No institution has made as dramatic a change as Southern Seminary, he asserted. “I thank God for you, the trustees and Dr. Mohler and his wonderful leadership.” He told seminarians during the afternoon forum, “Every one of our seminaries is just breathing the rarefied air of exuberance. God is sending us ‘Green Berets’ to our campuses. You guys, as someone said, arrived with knives in your mouths ready to do battle for the Lord Jesus!”
“Learn Christian doctrine” was the advice Elliff had for young ministers and seminarians in the pastors’ forum. “Part of the problem we have had in the Southern Baptist Convention is that we have a generation of preachers who did not learn doctrine,” he said. “If you don’t get systematic theology planted in your heart, when you go to your church you’re going to talk to them about things that are about as significant as cotton candy.”
Elliff recommended pastors awake early for prayer and Bible study, both individually and with their wives. “I do not know one man of God who has been effective for God who did not get up early in the morning and spend time with God,” he said.
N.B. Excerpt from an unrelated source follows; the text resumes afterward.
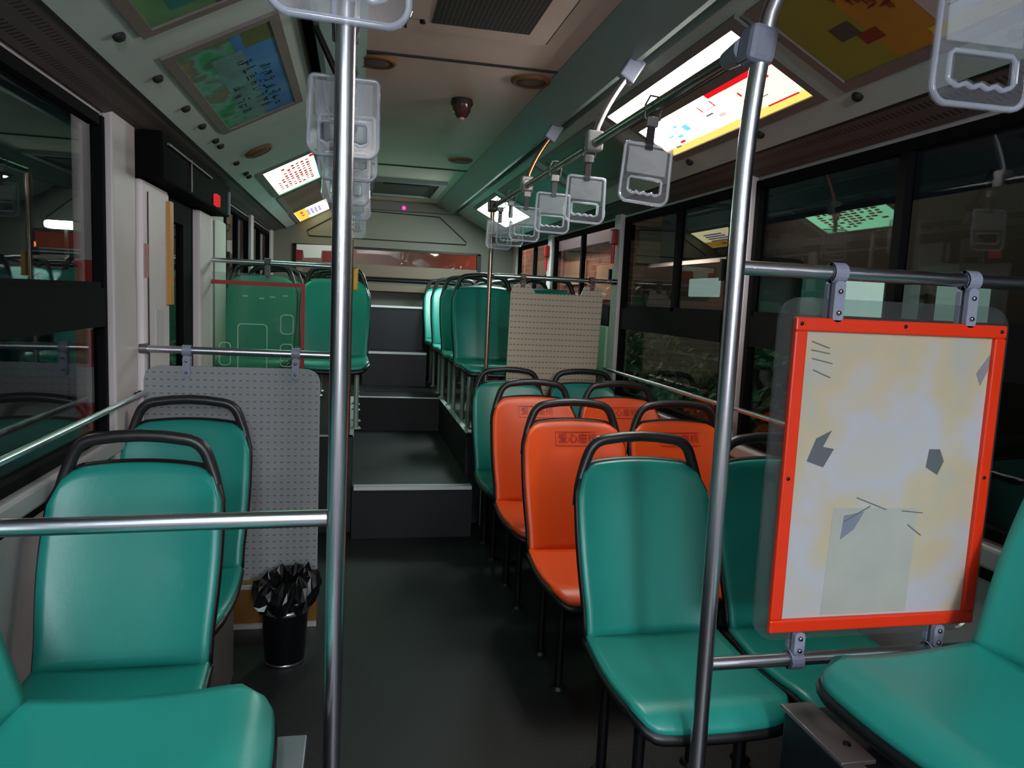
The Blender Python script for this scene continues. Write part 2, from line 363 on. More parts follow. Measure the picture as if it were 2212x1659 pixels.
# ---------------------------------------------------------------- overhead ads and light boxes
M_frame = mat('ad_frame', (120, 108, 102), .5)
E_w = emit('lit_white', (255, 252, 240), K_AD)
def quad(mb, side, ya, yb, va, vb, off, mi):
    mb.add([cove(side, ya, va, off), cove(side, yb, va, off), cove(side, yb, vb, off), cove(side, ya, vb, off)], [(0, 1, 2, 3)], mi)
def cove_box(mb, side, ya, yb, va, vb, o0, o1, mi=0):
    vs = [cove(side, y, v, o) for o in (o0, o1) for v in (va, vb) for y in (ya, yb)]
    mb.add(vs, [(0, 1, 3, 2), (4, 6, 7, 5), (0, 4, 5, 1), (2, 3, 7, 6), (0, 2, 6, 4), (1, 5, 7, 3)], mi)
def ad_box(side, ya, yb, va, vb, label, name, mats, fill):
    t = empty(name, cove(side, (ya+yb)/2, .5, -.004), label, 'advertisement' if 'light' not in name else 'light', 'overhead panels along the ceiling coves')
    inv = Matrix.Translation(-t.location)
    def fin(mb, nm, ms):
        o = mb.build(nm, ms); o.data.transform(inv); o.parent = t; return o
    fr = MB(); w = .035; k = w/.34
    for (a, b, c, d) in ((ya-w, yb+w, va-k, va), (ya-w, yb+w, vb, vb+k), (ya-w, ya, va, vb), (yb, yb+w, va, vb)): cove_box(fr, side, a, b, c, d, -.004, .009)
    fin(fr, 'frame', M_frame)
    p = MB(); cove_box(p, side, ya, yb, va, vb, -.003, .002, 0); fill(p)
    fin(p, 'poster', mats); return t
# right lit box: white lamp strip above, printed panel below
E_r = [E_w, emit('lit_red', (214, 24, 30), .26), emit('lit_yellow', (255, 214, 110), .27), emit('lit_grey', (120, 120, 110), .24), emit('lit_cyan', (120, 205, 225), .28), emit('lit_cream', (255, 238, 214), .28), emit('lit_peach', (236, 190, 170), .28)]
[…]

“We’re in the battlefield and it’s tough,” one pastor remarked to Mohler during the forum. “We need this type of thing,” the pastor said of the day-long event at the seminary. Mohler reminded pastors of their open invitation to the campus throughout the year.
Mohler reiterated plans to make Pastor Appreciation Day an annual event of the seminary. “If Southern Seminary does not produce, by God’s grace, an army of pastors who will go out and preach the inerrant and infallible Word of God, and be faithful evangelists and missionaries and shepherds of the flock, then we have failed and this campus is nothing more than a beautiful pile of bricks,” he said.
“If we are not, as a seminary, a place where pastors come for edification and encouragement and fellowship with other like-minded, like-convicted pastors who are out serving in the churches, then we likewise have failed.”